History traces settlement of the area, on the south shore of the Clear Creek Inlet, back more than 150 years. According to local legend, an early inhabitant was the pirate Jean LaFitte, who is rumored to have buried stolen treasures near what is now Kemah. The specific town was founded in 1898 for railroad expansion. Two years later, it was leveled by the 1900 Galveston hurricane,
one of the worst disasters in U.S. history. It was virtually destroyed again by Hurricane Carla in 1961. Lesser storms also figure prominently in its history.

But the site, with its sweeping blue-green vistas of the bay and prime access at the Clear Creek outlet, proved irresistible; and it has been rebuilt time and again.

Originally a small fishing town, Kemah was known as Houston's playground in the 1920s. "We were just across the line into Galveston County, which was much more tolerant of gambling, drinking and vice," Strizek said. His house was owned then by a woman of questionable repute.

Today, Kemah is a playground again, a popular tourist destination and home to about 2,300 people struggling to rebuild and recover from their latest hurricane.

Another reason for Strizek's attachment is the house itself. "This house was built around 1919, as far as we have been able to determine," he said. "The materials and workmanship are superb." The inside was finished with old-growth East Texas pine, a wood considered to be of exceptional building quality.

The house is also Strizek's link with his past and his mother, Jane Strizek. 

"My mother bought this house in 1963 as our summer home. Then we moved here full time in 1966, and I went to high school here. It was a sleepy little town then, with a drawbridge where the highway bridge is now. The house was low, on the ground, an old bay house on short pilings maybe three feet into the ground. I could crawl under it.  She named it The Ark.

"Lots of the bay houses were like that then. And a lot of them washed away in Carla. I have a picture of mother's house from 1961, undermined and heavily damaged. But somehow it has survived, all these years, all these storms," Strizek said.

His mother lived there until her death in 1993. "My only brother and I were there with her when she passed away, in her own house, in her own bed, in her sleep," he said. Since then, his brother died, too. "I will never let that house go," Strizek said.

In 1994, Strizek renovated the house extensively. "It would have been easier to tear it down and start over than to rebuild it up," he said. "But because of my emotional ties to the house, I wanted to save everything we could. My contractor and I tried to save the historical aspects of it. Any time he had to remove any of the East Texas pine, he saved it and used it to make new molding."
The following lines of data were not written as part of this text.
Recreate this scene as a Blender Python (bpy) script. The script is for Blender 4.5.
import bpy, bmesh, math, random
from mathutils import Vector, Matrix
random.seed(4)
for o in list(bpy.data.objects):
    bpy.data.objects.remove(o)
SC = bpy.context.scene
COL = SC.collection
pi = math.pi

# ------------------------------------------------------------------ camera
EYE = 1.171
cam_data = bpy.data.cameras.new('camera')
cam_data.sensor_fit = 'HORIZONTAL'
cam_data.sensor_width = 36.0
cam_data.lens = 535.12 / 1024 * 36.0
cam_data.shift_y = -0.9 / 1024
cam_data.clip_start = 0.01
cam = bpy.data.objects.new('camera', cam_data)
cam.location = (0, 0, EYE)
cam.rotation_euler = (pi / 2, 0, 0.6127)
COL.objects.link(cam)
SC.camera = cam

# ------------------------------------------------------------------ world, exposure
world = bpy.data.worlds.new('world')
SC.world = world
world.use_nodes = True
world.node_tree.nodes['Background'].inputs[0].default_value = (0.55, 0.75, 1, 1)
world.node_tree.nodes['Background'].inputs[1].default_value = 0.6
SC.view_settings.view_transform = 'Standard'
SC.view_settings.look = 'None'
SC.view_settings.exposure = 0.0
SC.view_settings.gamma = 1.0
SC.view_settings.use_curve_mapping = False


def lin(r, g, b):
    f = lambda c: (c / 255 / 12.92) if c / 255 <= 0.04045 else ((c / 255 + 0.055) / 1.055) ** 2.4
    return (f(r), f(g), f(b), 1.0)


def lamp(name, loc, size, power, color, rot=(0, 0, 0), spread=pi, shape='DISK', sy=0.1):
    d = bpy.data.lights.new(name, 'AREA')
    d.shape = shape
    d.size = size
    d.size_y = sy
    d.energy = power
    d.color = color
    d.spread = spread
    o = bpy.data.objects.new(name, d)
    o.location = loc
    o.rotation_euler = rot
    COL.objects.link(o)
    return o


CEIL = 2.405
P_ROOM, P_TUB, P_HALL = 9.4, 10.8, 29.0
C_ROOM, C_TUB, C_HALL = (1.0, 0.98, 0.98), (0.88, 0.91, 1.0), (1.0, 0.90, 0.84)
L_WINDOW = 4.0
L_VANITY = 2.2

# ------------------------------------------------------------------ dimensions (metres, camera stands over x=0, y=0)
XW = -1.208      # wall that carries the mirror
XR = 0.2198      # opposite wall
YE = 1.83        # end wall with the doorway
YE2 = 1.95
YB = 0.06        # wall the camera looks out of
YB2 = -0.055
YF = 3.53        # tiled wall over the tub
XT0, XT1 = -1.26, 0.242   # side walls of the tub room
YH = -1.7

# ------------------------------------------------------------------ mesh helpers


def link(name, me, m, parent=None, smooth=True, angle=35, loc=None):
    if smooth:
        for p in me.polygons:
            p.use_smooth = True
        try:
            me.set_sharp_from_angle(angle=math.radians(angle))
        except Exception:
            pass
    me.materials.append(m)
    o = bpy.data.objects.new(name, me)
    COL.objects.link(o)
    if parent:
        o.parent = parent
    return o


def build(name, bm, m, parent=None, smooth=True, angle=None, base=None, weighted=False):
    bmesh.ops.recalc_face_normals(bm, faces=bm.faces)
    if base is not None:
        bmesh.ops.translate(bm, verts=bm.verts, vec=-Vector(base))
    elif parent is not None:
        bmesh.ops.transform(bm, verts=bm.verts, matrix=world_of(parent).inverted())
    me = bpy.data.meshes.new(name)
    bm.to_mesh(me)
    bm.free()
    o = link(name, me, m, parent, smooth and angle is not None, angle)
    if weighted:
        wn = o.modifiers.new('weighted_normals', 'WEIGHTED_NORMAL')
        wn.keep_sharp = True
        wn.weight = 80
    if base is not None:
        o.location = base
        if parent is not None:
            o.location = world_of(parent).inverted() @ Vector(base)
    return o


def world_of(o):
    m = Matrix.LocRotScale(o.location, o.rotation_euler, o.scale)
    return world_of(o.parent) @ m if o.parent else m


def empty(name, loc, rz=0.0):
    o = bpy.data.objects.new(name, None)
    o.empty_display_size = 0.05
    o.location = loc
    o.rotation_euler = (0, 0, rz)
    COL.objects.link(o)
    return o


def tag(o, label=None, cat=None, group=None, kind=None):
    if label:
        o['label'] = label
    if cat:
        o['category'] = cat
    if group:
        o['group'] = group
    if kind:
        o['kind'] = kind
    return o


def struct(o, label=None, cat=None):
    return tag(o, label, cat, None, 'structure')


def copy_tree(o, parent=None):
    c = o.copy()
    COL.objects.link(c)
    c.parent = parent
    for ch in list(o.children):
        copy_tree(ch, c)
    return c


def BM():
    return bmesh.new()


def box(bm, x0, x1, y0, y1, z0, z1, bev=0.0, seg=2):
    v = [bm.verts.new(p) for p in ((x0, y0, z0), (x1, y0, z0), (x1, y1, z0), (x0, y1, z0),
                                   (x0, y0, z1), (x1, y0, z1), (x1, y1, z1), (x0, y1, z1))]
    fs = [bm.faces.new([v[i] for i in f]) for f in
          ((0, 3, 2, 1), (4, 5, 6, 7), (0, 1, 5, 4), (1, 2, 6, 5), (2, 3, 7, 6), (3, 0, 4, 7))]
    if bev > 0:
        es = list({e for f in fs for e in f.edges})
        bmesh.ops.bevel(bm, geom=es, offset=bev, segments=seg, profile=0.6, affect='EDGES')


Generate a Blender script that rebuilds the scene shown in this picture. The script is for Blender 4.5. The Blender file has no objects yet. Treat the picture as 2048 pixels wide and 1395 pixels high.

The contractor has lived in the area all his life and knows the challenges. He brought in a structural engineer to design the concrete piers, which drive down two feet below the ground, rest in a 2.5-foot concrete pier foundation, and lift the house up 14 feet. The lower level was fitted with breakaway walls. "That means that the nails that were put into the concrete and the connections between the studs and the piers are all built to minimum standards - built to give way in a storm. We knew not to store anything of value there. It's all built to be sacrificed to the storm, and it was," Strizek said.

A concrete seawall that Strizek built after Tropical Storm Frances in 1998 helped curb erosion and dissipate wave energy. In addition, the windows were boarded up before the storm. 

Gregory Pekar, the Texas state hazard mitigation officer, said that we can all learn from construction of older homes like Strizek's. "Time and time again across the state, we see that pre-World War II homes, built of full-sized timbers and typically with solid quarter-inch wood siding inside and out, are really quite strong. These days, we use lightweight materials and well-enforced building codes to help our homes withstand the strong coastal winds."

"Elevating the house wasn't cheap," Strizek said. "I spent about $175,000 on the renovation, all told, and probably $30,000 to $35,000 of that cost was for raising the house. I think elevation was required for me to get a building permit at that time - I'm not sure - but I knew I was going to do it, whether it was required or not, because I didn't want to lose this house."

Strizek sees some others trying to cut corners in rebuilding and arguing against government building codes. "But the truth is those regulations are for a good purpose," he said. "I would hope that anybody that is on the ground now and thinking about rebuilding will go up on their own or will be required to do so.

"For me, I knew that elevation was worth the money to me to protect my investment. I knew the only way to go was up."

FEMA coordinates the federal government's role in preparing for, preventing, mitigating the effects of, responding to, and recovering from all domestic disasters, whether natural or man-made, including acts of terror.